While both the smartphones have distinct designs to flaunt, it is the Poco F4 that pulls the lead with its glass rear panel. The Poco F4 feels better built, especially with its fit and finish. That’s not to say the iQOO Neo 6 is poorly built but the phone’s plastic unibody design is not as desirable. 

Poco F4 vs iQOO Neo 6 Display

Honestly, both these smartphones are equal when it comes to the display specs. Both phones have a 6.67-inch FHD+ E4 AMOLED display with a refresh rate of 120Hz and higher touch sample rates. No in-display fingerprint scanner on either of these.

Poco F4 vs iQOO Neo 6 Performance

The same Snapdragon 870 chip powers both the Poco F4 and iQOO Neo 6. Hence, it is your pick. The Snapdragon 870 is a stable chipset that delivers high on performance, especially in terms of thermal stability and throttling. You will be able to play all the high-end games such as COD Mobile and Apex Legends Mobile at high graphics settings with ease.

Poco F4 vs iQOO Neo 6 Software

This is where your preference matters. Poco uses Xiaomi’s MIUI 13 interface based on Android 12 whereas the iQOO neo 6 uses Vivo’s FunTouch OS 12 based on Android 12. Both custom skins are full of customisation features and pre-loaded apps. Both brands promise three years of OS updates.

Poco F4 vs iQOO Neo 6 Cameras

Both the Poco F4 and iQOO neo 6 feature a triple camera setup on the rear – a 64MP main camera, an 8MP ultrawide camera, and a 2MP macro camera. The Poco F4 has a 16MP selfie camera while the iQOO Neo 6 has a 32MP camera

Poco F4 vs iQOO Neo 6 Battery

The iQOO Neo 6 on paper has a bigger 4700mAh battery compared to the 4500mAh battery on the Poco F4. The iQOO Neo 6 offers a 80W fast charging solution while the Poco F4 has a 67W fast charging. 
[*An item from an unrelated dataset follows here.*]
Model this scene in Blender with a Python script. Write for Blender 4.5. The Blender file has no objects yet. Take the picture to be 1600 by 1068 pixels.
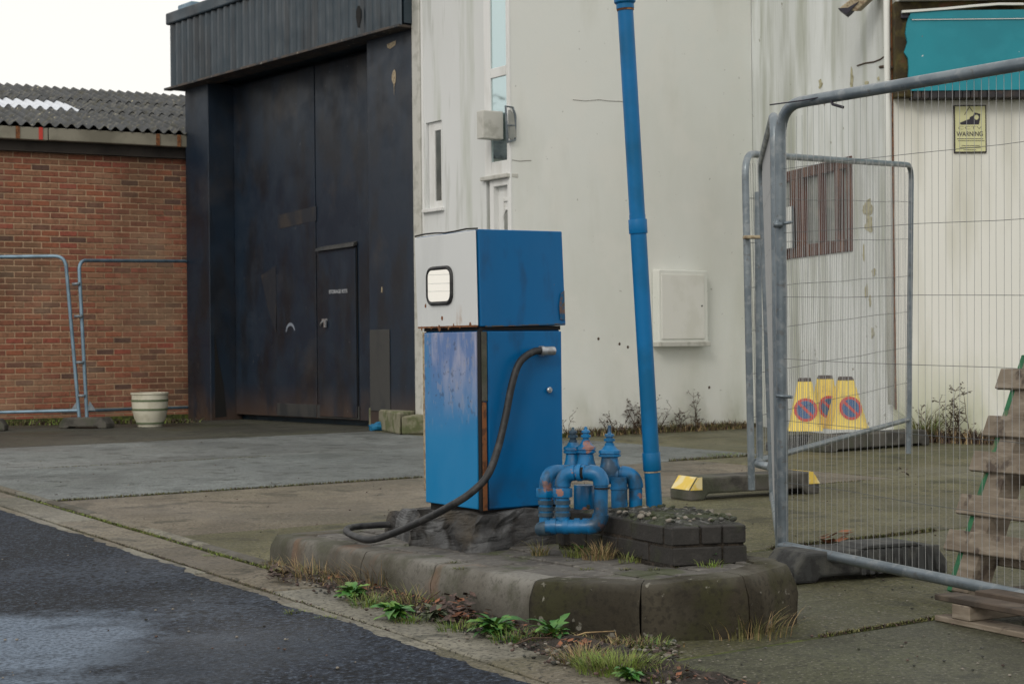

Poco F4 vs iQOO Neo 6 Price

This is where the Poco F4 takes a mega lead. Starting at 27,999 for the base 6GB/128GB storage, the F4 is cheaper. The 8GB/128GB variant costs Rs. 29,999 whereas the 12GB/256GB variant comes with a price of Rs. 33,999. The iQOO Neo 6 starts at Rs. 29,999 for the base variant with 8GB/128GB variant.